Но все это в прошлом. И сейчас церковное слияние диаспоры с метрополией пойдет на пользу и той, и другой. Первая принесет второй порядочность, благородство и навыки повседневной социальной культуры. После всех катаклизмов прошлого века русский человек устал. И устал здесь больше, чем за границей. Приходская жизнь – главная ценность его и здесь, и там. И соединение Церквей ее только, повторяю, обогатит.
– А немалые наработки русских мыслителей, высланных большевиками на Запад, они еще пригодятся?
– Я вас, кажется, понимаю: ведь так хочется верить, что где-то там, далеко от дробильной большевистской машины наши философы придумали замечательные рецепты возрождения Родины…
И впрямь, о будущих «моделях» России они мыслили буквально с первых ней, как оказались на Западе. Достаточно вспомнить «Духовные основы общества» С. Франка или «Наши задачи» И. Ильина. Ну и, конечно, многих других. Но жизнь с тех пор ушла далеко. Мыслилось, что Россию спасет харизматик с единомышленниками. Никто не понимал, что коммунисты и войны уничтожили всех харизматиков. Да и конкретная политическая практика всегда циничнее любых идеалистических построений. После коммунизма Россию ожидал, оказалось, не взлет, а новый виток моральной и физической деградации, скатывание чуть ли не в «протекторатную» зависимость от более сильных цивилизаций. Грабеж, мародерство, сокращение рождаемости, в общем, новая катастрофа…
Но многие и многие наработки и соображения русских философов актуальны и по сегодня. Ну, наугад, хотя бы вот эти слова Бердяева: «В целостном акте хочет русская душа сохранить целостное тождество субъекта и объекта. На почве дифференцированной культуры Россия может быть лишь второстепенной, малокультурной и малоспособной страной. Всякий творческий свой порыв привыкла русская душа соподчинять чему-то жизненно существенному – то религиозной, то моральной, то общественной правде».
Сегодня это утрачивается, и так деградирует отечественная культура.

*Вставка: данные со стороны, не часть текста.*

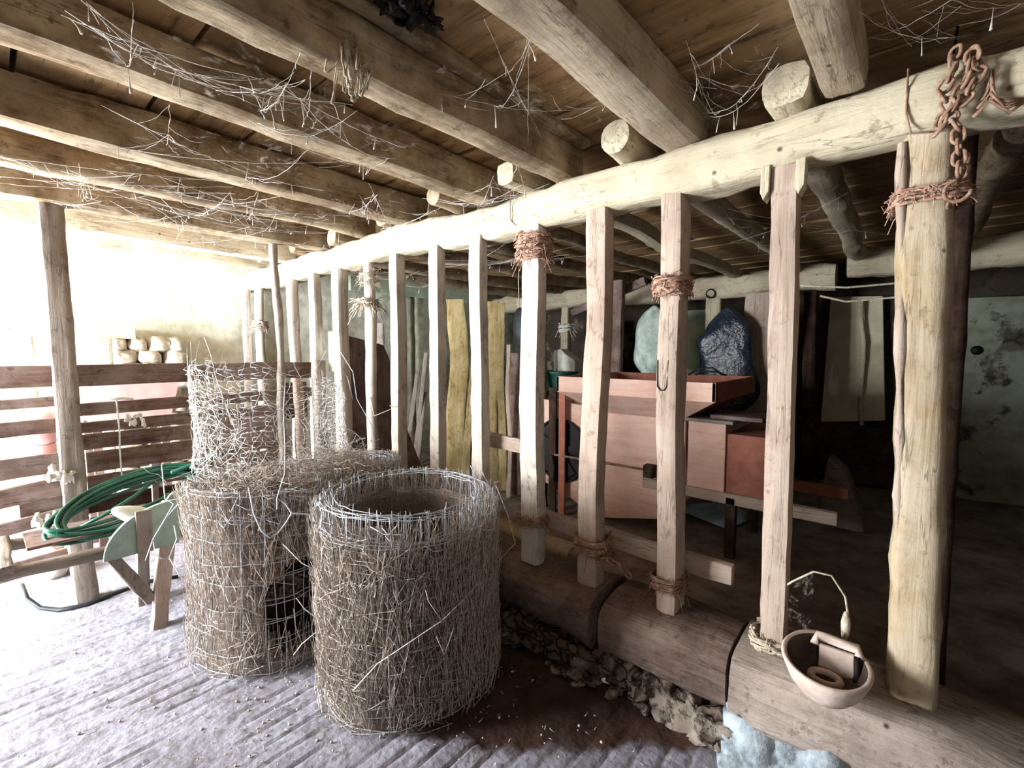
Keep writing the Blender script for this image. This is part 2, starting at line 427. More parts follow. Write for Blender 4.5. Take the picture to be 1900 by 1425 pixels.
# boarded ceiling: boards run across the joists
def ceiling():
    m = MB(); rnd = random.Random(4)
    x = XL; gaps = []
    marks = [XL]
    xx = 1.29 - .38 * 8
    while xx < XR + .4: marks.append(xx); xx += .38
    marks = sorted(set(round(q, 3) for q in marks if q >= XL - .4))
    for a, b in zip(marks[:-1], marks[1:]):
        g = rnd.uniform(.003, .012); y = YN - .05
        while y < YF:
            L = rnd.uniform(1.4, 3.2); y1 = min(y + L, YF + .05)
            dz = rnd.uniform(-.006, .006); tl = rnd.uniform(-.008, .008)
            vs = []; ns = 10
            for i in range(ns + 1):
                yy = y + (y1 - y - .006) * i / ns
                w = .006 * noise.noise(V((a * 9, yy * 2, 0)))
                w2 = .006 * noise.noise(V((a * 9 + 5, yy * 2, 0)))
                vs += [(a + g + w, yy, ZC + dz - tl), (b - g + w2, yy, ZC + dz + tl), (b - g + w2, yy, ZC + dz + .03 + tl), (a + g + w, yy, ZC + dz + .03 - tl)]
            fs = []
            for i in range(ns):
                for q in range(4): fs.append((i*4+q, (i+1)*4+q, (i+1)*4+(q+1)%4, i*4+(q+1)%4))
            fs += [(0, 1, 2, 3), (ns*4+3, ns*4+2, ns*4+1, ns*4)]
            m.add(vs, fs); y = y1
    struct(m.build('ceiling', M['ceil'], smooth=False))
    wallbox('ceiling', (XL - .4, YN - .3, 2.58), (XR + .4, YF + .3, 2.66), M['dark_y'])
ceiling()

# ------------------------------------------------------------------ joists of the first stall
JG = 'joists over the stall'
for i, (y, w, zb, x0, x1, h, mt, lab) in enumerate([
    (-.34, .12, 2.31, XL - .1, 1.98, .17, 'joist_x', 'rough ceiling joist above the iron chain, nearest the upper right corner'),
    (.20, .115, 2.31, XL - .1, 1.88, .16, 'taupe', 'pale joist with a sawn end stopping just short of the top of the limewashed beam'),
    (.74, .165, 2.31, XL - .1, 1.97, .17, 'taupe', 'broad pale joist running from the top middle down to the round log end'),
    (1.315, .125, 2.31, XL - .1, 1.99, .17, 'joist_x', 'reddish brown joist with a bundle of twine hanging from it'),
    (1.84, .14, 2.31, XL - .1, 1.99, .17, 'joist_x', 'brown joist with a long pale underside, next after the twine bundle'),
    (2.50, .15, 2.30, XL - .1, 1.99, .18, 'joist_x', 'brown joist with a bright splintered underside, upper left'),
    (3.08, .12, 2.32, XL - .1, 1.99, .16, 'joist_x', 'round-edged brown joist hung with many cobwebs'),
    (3.70, .17, 2.31, XL - .1, 1.99, .17, 'joist_x', 'joist resting on the tall square fence post at the left'),
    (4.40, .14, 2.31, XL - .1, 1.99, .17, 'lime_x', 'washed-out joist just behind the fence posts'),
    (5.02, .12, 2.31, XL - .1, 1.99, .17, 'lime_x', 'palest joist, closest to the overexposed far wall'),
]):
    timber('ceiling_joist', (x0, y, zb + h / 2), (x1, y, zb + h / 2), w, h, M[mt], lab, 'joist', JG, sq=7 if i != 6 else 3.2, wob=.007, seed=i + 1, crook=.02, n=24)

# packing board on top of the twine joist
timber('packing_board', (.2, 1.22, 2.475), (1.95, 1.22, 2.475), .06, .04, M['joist_x'], 'thin brown packing board along the top of the twine joist', 'board', seed=5)

# joists of the second room: round poles that end over the beam
KG = 'round log joists of the room behind the partition'
for i, (y, x0, sqr, r, mt, lab) in enumerate([
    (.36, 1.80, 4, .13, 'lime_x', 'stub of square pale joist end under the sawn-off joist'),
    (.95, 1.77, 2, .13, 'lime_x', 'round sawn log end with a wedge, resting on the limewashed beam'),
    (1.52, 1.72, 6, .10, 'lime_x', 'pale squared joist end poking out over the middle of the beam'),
    (2.05, 1.72, 2, .10, 'joist_x', 'brown log joist ending above the two middle posts'),
    (2.68, 1.80, 2.4, .12, 'joist_x', 'dark log joist behind the partition, over the leaning yellow planks'),
    (3.30, 1.80, 2.4, .12, 'joist_x', 'dark log joist behind the knotted rope post'),
    (3.95, 1.80, 2.4, .12, 'joist_x', 'dark log joist second from the far wall behind the partition'),
    (4.65, 1.80, 2.4, .12, 'joist_x', 'dark log joist nearest the far wall behind the partition'),
    (-.30, 2.1, 2.4, .13, 'joist_x', 'grey log joist behind the thick post at the right'),
    (-.95, 2.1, 3, .14, 'joist_x', 'dark log joist at the right edge behind the iron chain'),
]):
    x1 = 5.36 if y < .5 else 6.7
    timber('log_joist', (x0, y, 2.31 + r / 2), (x1, y + .04, 2.33 + r / 2), r, r, M[mt], lab, 'joist', KG, sq=sqr, wob=.008, seed=i + 20, crook=.05, n=16)

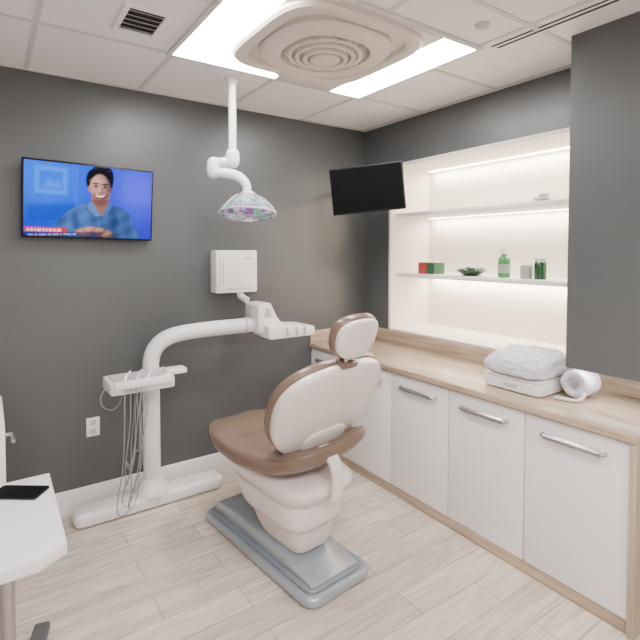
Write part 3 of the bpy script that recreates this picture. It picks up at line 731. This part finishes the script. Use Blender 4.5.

Те, кто корыстен и мало одарен, стремятся поскорей освободить ее от «бациллы учительства». И таким образом тянут ее в ту выгребную яму, в которую во всем мире вырождается искусство коммерческой технотронной цивилизации.
Русская философия, наряду с нашей классической литературой, вплоть до Ахматовой, Мандельштама, а в наши дни Солженицына – лучшая прививка от таких вот «постмодернистских» разглагольствований.